Che ci è successo se adesso non uno, ma tutti o quasi i Governi occidentali trovano normale che si scenda a patti con le belve di Hamas e, peggio, che si condannino le vere vittime perché non si piegano al ricatto? E che dire di quella massa di “utili idioti” che affollano le piazze del mondo libero con tanto di kefiah sulle loro zucche vuote e di cartelli appesi al collo su cui campeggia la scritta “Free Palestine”? Siamo sideralmente oltre la Sindrome di Stoccolma. Siamo ai rantoli di un sistema corrotto dallo stesso veleno che ha contribuito a creare. Progressismo liberal, pacifismo unilaterale, cancel culture, wokismo, sono le esotiche etichette mediante le quali si spaccia il medesimo veleno.

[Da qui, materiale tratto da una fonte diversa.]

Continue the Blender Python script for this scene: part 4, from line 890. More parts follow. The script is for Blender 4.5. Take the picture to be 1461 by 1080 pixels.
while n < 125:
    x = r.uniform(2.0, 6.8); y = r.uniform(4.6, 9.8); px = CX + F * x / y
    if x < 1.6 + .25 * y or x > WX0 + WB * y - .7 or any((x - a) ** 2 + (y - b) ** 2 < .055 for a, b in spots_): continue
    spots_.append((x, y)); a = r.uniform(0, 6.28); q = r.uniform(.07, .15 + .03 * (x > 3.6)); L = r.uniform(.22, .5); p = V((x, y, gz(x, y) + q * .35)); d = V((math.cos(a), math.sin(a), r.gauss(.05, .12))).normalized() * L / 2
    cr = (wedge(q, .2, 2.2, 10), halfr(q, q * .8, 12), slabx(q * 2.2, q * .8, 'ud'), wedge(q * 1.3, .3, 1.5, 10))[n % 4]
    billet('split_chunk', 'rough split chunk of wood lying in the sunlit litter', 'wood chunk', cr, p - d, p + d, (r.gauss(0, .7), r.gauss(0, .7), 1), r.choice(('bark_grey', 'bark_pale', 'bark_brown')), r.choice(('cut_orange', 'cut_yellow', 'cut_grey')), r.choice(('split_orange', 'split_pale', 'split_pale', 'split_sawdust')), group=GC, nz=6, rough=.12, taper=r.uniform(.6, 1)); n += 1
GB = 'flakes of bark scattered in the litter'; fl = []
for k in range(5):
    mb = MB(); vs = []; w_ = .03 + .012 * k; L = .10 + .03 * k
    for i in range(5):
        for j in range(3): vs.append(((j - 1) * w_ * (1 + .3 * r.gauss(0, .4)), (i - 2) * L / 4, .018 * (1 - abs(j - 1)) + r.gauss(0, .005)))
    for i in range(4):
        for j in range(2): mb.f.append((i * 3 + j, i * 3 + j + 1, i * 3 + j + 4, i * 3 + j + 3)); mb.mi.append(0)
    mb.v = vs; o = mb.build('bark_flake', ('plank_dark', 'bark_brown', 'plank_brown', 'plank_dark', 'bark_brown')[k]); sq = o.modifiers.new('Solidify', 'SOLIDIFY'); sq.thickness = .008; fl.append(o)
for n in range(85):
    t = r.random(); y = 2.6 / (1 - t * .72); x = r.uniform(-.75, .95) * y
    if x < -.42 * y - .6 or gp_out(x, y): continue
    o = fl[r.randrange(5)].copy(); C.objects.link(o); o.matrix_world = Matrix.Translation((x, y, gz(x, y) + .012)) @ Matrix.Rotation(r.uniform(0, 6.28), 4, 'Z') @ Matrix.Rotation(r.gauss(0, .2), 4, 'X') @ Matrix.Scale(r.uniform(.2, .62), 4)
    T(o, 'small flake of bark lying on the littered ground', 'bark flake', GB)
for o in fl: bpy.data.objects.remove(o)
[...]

Eppure, il buonismo autolesionista non fa venir meno la smania di potere dei suoi fautori. Il presidente Joe Biden ha accusato Netanyahu di non impegnarsi abbastanza nei negoziati con il nemico, causando una pericolosa delegittimazione del leader israeliano agli occhi del suo popolo. A “sleepy Joe” preme che una tregua venga raggiunta al più presto perché far tacere le armi a Gaza gli consentirebbe di fornire un aiuto elettorale interno alla candidata democratica Kamala Harris che tra sessanta giorni dovrà vedersela con un Donald Trump il quale, a sua volta, non perde occasione per dire agli americani che con lui presidente quello schifo visto in Israele non si sarebbe mai visto. Siamo al nocciolo del problema. A Biden l’unica cosa che sta a cuore è dare un vantaggio alla sua vice nella corsa per la Casa Bianca potendo annunciare prima del prossimo 5 novembre – giorno del voto – la fine delle ostilità a Gaza. Pur di vincere sul nemico politico il signor Biden è pronto a sacrificare il futuro del popolo israeliano. Se è un segnale che vi interessa individuare, che vi indichi la fine di un mondo, della sua civiltà, dei suoi valori, interrompete le ricerche. L’avete trovato.